Algum caso a marcou especialmente desde que está no GAS?

Há um caso que tenho mais presente e que de alguma forma demonstra as dificuldades em que as pessoas se encontram. É o de uma família de quatro elementos, com dois filhos a cargo, que já acompanhamos há cerca de três anos. Nessa altura, um dos elementos perdeu o emprego e fizeram um grande esforço de readaptação. Reestruturámos alguns dos créditos que tinham para aliviar o orçamento e, quando o subsídio de desemprego terminou, alguns empréstimos deixaram de ser pagos. Foi preciso fazer novas insistências junto das entidades credoras, mas houve uma delas que não aceitou, apesar de o elemento dessa família ter conseguido encontrar novo trabalho. A verdade é que essa entidade acabou por avançar para tribunal e o salário foi penhorado. Essa terá sido uma das razões pelas quais o contrato de trabalho não foi renovado e, como era de seis meses, não havia direito a subsídio. Uma situação que estava quase controlada acabou por resultar na venda judicial da casa desta família.

As instituições de crédito estão com maior abertura à renegociação?

Têm tido uma grande abertura, mas o problema é que estas situações são maioritariamente provocadas pelo desemprego e estamos a verificar que estas pessoas terminam o subsídio e não conseguem voltar ao mercado de trabalho. E, portanto, se já havia dificuldades em pagar os créditos, alguns deles vão entrar mesmo em incumprimento e acabar nos tribunais.

O Governo está a preparar um novo pacote legislativo para alterar as regras e facilitar a renegociação destes contratos.

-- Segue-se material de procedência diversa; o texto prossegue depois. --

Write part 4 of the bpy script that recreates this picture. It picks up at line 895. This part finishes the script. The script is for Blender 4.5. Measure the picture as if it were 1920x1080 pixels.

O que é essencial estar contido nestas medidas?

Já é muito positivo haver toda esta discussão a que temos assistido e haver a preocupação de legislar. Agora este pacote deve começar por assentar na questão da reestruturação, porque a verdade é que não se pode pensar, como ultimamente se tem ouvido, que a solução é a entrega da casa para a liquidação da dívida. Essa é apenas uma das soluções. O primeiro caminho tem de ser necessariamente haver a possibilidade de se reestruturar as dívidas, de encontrar carências, de alargar prazos, mas sem haver alterações de spread. Todo o enfoque deve ser dado ao nível da reestruturação para que as pessoas continuem com as suas casas e para que a banca não fique a acumular imóveis e receba o seu dinheiro. E claro que deve ser previsto que, nas situações em que não há viabilidade para a reestruturação, a entrega da casa seja suficiente para liquidar a dívida.

Como é que viu o que aconteceu no 1.º de Maio, com a corrida às promoções do Pingo Doce?

Foi um reflexo daquilo que se passa, das necessidades que as pessoas têm, tanto que o que vi foi que compraram essencialmente produtos de primeira necessidade. Além disso, é preocupante porque mostra o desespero das famílias portuguesas. Caso contrário, não teria a dimensão que teve.

Tendo em conta que as previsões apontam para um aumento da taxa de desemprego, quais são as suas expectativas para este ano, em termos de aumento dos pedidos de ajuda?

Antevemos que o número de famílias em dificuldades que nos pedem ajuda vai ser cada vez maior, vai crescer muito durante este ano. Os números já são assustadores e as perspectivas não são animadoras. Tudo indica que o desemprego terá tendência para aumentar, continuam a existir cortes salariais, os subsídios não vão ser pagos tão cedo. Tudo isto nos deixa com alguma angústia.

Alguma vez pensou que o GAS receberia tantos pedidos de ajuda?

Deste volume, não. Não só pelo número de contactos em si, mas porque são situações de cada vez maior desespero, de famílias que têm rendimentos mas que não chegam para honrar os compromissos, que poderiam ter alguma qualidade de vida e não têm.

Estão preparados para esta avalanche?

Estamos a trabalhar numa reestruturação dos procedimentos, de forma a termos mais capacidade de resposta, mas não posso adiantar mais nada do que isto. O objectivo é conseguir dar uma resposta com mais qualidade a um cada vez maior número de solicitações.